# Extracted material start

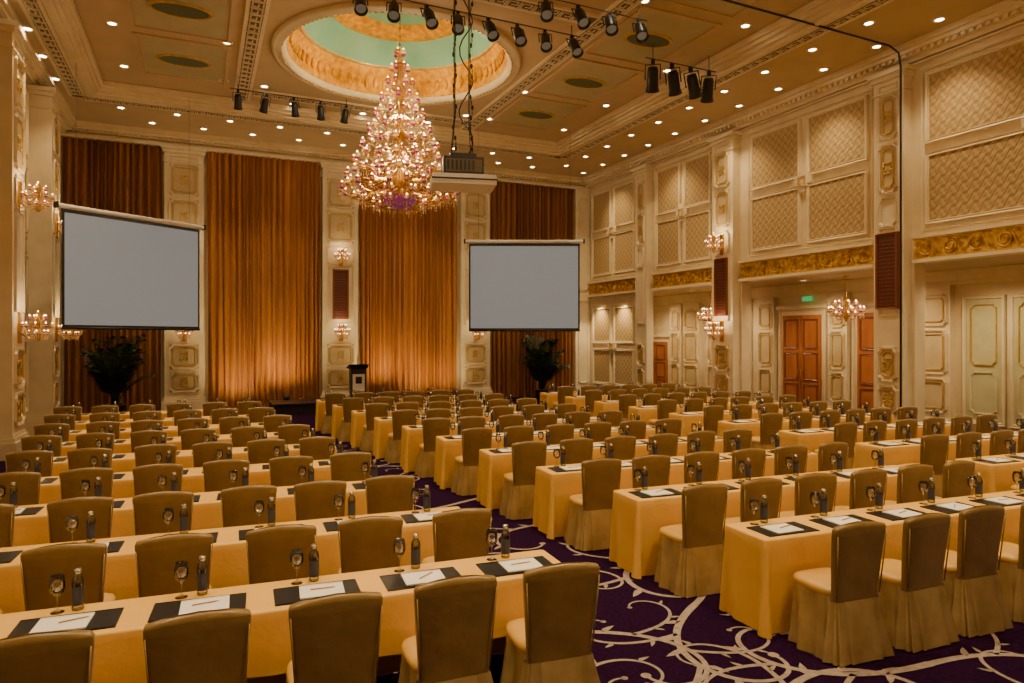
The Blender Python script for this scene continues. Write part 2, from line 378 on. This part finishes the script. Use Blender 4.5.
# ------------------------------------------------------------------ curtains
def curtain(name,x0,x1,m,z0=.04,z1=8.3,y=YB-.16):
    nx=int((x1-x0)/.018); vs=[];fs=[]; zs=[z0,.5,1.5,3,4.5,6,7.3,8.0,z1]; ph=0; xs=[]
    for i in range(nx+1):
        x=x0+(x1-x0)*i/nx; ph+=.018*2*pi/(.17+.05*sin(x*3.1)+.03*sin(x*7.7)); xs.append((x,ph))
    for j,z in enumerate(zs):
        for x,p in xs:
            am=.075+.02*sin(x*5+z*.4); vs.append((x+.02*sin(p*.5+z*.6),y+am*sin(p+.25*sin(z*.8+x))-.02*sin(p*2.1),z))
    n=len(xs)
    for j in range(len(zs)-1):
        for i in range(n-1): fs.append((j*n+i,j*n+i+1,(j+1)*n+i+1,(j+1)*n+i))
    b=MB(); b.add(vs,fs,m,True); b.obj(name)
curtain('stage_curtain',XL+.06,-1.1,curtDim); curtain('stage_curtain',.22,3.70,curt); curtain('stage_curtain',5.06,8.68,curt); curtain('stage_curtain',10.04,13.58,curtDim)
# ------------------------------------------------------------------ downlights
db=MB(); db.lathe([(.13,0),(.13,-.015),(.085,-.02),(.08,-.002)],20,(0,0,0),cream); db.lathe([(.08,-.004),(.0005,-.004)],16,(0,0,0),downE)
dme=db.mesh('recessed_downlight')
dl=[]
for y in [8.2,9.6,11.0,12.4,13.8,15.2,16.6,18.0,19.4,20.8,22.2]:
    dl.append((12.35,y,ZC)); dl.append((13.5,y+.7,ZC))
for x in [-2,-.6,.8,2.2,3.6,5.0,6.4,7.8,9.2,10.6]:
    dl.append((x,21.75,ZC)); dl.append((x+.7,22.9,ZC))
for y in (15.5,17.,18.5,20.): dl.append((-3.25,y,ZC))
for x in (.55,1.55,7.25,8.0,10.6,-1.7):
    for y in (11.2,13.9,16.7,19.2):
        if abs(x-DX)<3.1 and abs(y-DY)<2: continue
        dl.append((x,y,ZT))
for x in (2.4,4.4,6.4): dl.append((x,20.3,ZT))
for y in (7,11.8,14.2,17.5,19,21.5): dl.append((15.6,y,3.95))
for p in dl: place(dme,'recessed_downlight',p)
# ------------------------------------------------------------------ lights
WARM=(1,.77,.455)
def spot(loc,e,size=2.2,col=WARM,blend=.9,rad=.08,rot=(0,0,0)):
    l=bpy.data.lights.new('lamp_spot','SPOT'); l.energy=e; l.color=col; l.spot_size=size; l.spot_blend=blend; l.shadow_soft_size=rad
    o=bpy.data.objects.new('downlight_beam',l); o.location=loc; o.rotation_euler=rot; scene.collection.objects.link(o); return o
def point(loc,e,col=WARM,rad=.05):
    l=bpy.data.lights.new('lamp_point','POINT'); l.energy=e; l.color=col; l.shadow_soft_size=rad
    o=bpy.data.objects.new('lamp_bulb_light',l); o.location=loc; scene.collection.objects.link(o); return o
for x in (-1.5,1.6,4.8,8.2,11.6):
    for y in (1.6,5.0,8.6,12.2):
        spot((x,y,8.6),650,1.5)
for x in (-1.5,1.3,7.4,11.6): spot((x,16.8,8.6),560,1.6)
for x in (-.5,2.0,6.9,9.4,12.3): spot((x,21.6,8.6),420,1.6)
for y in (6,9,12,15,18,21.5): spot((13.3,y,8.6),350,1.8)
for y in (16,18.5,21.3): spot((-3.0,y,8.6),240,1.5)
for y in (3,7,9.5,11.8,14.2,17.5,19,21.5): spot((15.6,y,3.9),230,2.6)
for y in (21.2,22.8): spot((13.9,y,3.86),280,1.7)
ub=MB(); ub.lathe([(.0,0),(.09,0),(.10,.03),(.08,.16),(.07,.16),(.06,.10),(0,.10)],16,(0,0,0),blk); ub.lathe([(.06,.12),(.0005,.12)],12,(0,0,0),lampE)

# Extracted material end
# Extracted material start

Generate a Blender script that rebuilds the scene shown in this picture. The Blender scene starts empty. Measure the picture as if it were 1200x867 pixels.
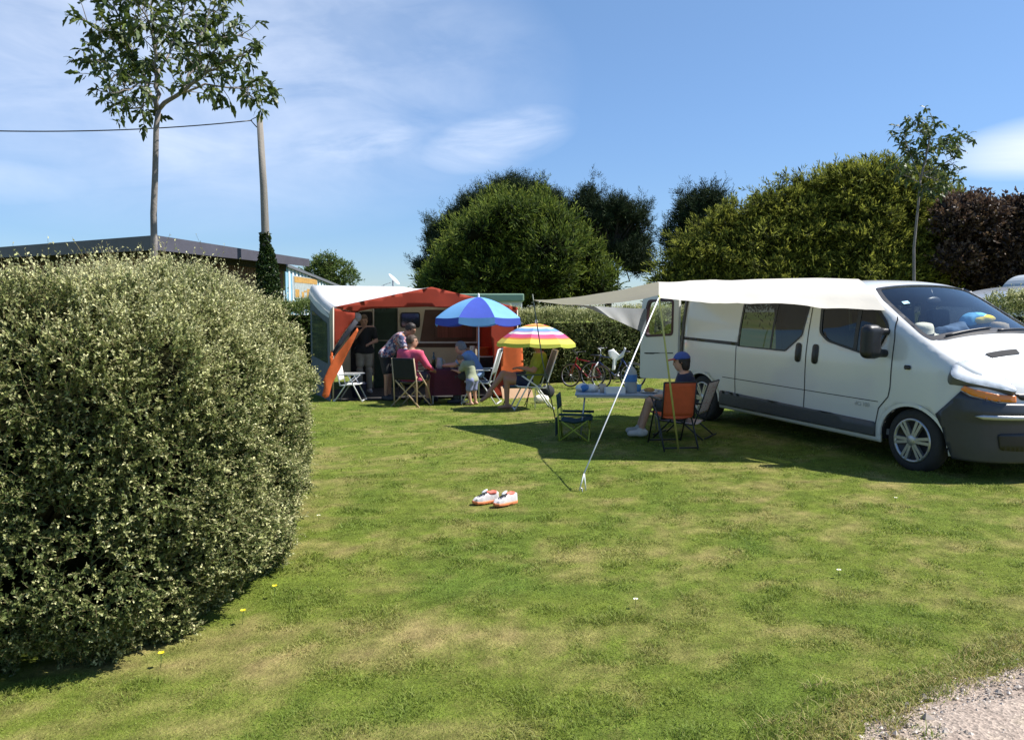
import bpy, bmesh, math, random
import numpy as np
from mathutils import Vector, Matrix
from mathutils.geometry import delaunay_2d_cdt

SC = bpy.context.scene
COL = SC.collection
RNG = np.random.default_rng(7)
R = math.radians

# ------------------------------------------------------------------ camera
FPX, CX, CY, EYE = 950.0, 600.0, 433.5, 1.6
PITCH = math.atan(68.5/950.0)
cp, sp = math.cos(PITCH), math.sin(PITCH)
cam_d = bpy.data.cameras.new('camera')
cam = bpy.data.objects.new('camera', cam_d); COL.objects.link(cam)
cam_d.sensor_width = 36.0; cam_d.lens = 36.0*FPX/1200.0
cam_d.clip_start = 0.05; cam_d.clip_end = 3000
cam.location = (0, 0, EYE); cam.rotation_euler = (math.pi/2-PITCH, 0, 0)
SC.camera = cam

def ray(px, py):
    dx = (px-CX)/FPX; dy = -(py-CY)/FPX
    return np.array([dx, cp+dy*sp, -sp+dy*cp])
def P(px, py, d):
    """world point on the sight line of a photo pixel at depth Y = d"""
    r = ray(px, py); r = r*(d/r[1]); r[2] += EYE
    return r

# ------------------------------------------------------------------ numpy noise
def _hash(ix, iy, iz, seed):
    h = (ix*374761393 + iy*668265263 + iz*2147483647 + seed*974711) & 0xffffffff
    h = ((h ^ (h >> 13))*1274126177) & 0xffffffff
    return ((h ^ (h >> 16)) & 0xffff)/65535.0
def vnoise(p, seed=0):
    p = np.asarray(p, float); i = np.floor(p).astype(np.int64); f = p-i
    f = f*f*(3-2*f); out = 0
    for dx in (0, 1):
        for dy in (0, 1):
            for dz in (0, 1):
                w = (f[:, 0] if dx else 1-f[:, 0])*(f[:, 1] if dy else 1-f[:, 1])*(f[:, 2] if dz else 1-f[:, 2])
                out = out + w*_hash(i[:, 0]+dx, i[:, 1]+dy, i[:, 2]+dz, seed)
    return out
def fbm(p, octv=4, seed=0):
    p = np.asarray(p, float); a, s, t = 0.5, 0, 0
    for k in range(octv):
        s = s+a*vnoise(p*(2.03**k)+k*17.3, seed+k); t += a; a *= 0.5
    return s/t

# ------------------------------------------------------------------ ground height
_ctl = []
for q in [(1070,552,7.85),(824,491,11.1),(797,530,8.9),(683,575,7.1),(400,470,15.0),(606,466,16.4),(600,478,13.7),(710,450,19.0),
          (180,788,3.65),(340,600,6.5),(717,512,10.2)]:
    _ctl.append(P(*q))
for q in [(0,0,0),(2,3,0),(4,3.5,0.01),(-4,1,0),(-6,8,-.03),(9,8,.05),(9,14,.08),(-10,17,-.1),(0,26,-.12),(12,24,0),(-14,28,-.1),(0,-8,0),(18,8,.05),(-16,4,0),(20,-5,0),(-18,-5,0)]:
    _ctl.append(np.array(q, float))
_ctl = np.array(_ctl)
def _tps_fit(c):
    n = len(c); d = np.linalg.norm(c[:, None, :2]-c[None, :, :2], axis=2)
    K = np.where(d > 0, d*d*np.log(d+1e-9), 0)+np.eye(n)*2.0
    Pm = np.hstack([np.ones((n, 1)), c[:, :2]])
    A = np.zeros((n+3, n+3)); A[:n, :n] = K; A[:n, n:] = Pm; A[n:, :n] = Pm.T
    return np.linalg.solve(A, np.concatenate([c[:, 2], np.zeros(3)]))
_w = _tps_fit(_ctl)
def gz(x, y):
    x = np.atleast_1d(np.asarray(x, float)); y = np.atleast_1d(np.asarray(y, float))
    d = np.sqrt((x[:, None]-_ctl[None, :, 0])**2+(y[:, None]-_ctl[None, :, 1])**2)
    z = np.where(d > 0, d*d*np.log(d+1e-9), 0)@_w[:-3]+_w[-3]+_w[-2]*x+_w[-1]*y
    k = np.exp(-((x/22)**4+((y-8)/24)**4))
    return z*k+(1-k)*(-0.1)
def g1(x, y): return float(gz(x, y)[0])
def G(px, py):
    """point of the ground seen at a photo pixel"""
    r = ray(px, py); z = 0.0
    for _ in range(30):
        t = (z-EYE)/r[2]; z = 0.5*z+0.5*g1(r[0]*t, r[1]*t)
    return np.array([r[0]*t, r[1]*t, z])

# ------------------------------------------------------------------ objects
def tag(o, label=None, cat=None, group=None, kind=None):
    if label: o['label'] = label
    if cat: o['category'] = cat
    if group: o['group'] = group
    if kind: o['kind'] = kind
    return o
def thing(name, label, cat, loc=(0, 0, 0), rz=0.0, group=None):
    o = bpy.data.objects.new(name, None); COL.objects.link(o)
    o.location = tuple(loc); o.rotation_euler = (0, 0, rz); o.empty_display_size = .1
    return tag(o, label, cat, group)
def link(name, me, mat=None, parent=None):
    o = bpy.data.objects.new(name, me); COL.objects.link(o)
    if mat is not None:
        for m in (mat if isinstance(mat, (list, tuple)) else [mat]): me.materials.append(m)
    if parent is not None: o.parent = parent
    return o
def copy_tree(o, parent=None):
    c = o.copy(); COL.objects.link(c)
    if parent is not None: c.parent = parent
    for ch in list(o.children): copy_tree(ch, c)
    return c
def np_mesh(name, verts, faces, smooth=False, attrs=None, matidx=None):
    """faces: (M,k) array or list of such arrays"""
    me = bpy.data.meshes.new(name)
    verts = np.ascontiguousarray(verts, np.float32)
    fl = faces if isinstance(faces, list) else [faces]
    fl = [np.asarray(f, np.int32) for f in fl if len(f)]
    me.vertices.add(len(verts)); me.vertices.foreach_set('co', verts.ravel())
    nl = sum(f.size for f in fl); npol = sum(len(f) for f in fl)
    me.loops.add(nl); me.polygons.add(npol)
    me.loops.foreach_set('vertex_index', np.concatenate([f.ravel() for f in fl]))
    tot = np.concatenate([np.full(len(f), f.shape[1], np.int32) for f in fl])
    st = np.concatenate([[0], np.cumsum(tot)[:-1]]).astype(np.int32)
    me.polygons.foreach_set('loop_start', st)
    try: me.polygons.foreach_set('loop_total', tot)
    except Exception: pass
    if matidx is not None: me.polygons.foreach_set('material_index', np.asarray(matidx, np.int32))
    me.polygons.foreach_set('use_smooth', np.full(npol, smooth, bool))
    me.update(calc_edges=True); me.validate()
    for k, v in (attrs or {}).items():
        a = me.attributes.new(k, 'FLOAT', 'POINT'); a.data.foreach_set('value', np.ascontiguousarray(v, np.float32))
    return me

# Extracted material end

Written request
Exactly repeat the lines from the line with "The Blender Python" to the line with "b=MB(); b.add(vs,fs,m,True); b.obj(name)", including both, and output nothing else.

Reply to the exercise
The Blender Python script for this scene continues. Write part 2, from line 378 on. This part finishes the script. Use Blender 4.5.
# ------------------------------------------------------------------ curtains
def curtain(name,x0,x1,m,z0=.04,z1=8.3,y=YB-.16):
    nx=int((x1-x0)/.018); vs=[];fs=[]; zs=[z0,.5,1.5,3,4.5,6,7.3,8.0,z1]; ph=0; xs=[]
    for i in range(nx+1):
        x=x0+(x1-x0)*i/nx; ph+=.018*2*pi/(.17+.05*sin(x*3.1)+.03*sin(x*7.7)); xs.append((x,ph))
    for j,z in enumerate(zs):
        for x,p in xs:
            am=.075+.02*sin(x*5+z*.4); vs.append((x+.02*sin(p*.5+z*.6),y+am*sin(p+.25*sin(z*.8+x))-.02*sin(p*2.1),z))
    n=len(xs)
    for j in range(len(zs)-1):
        for i in range(n-1): fs.append((j*n+i,j*n+i+1,(j+1)*n+i+1,(j+1)*n+i))
    b=MB(); b.add(vs,fs,m,True); b.obj(name)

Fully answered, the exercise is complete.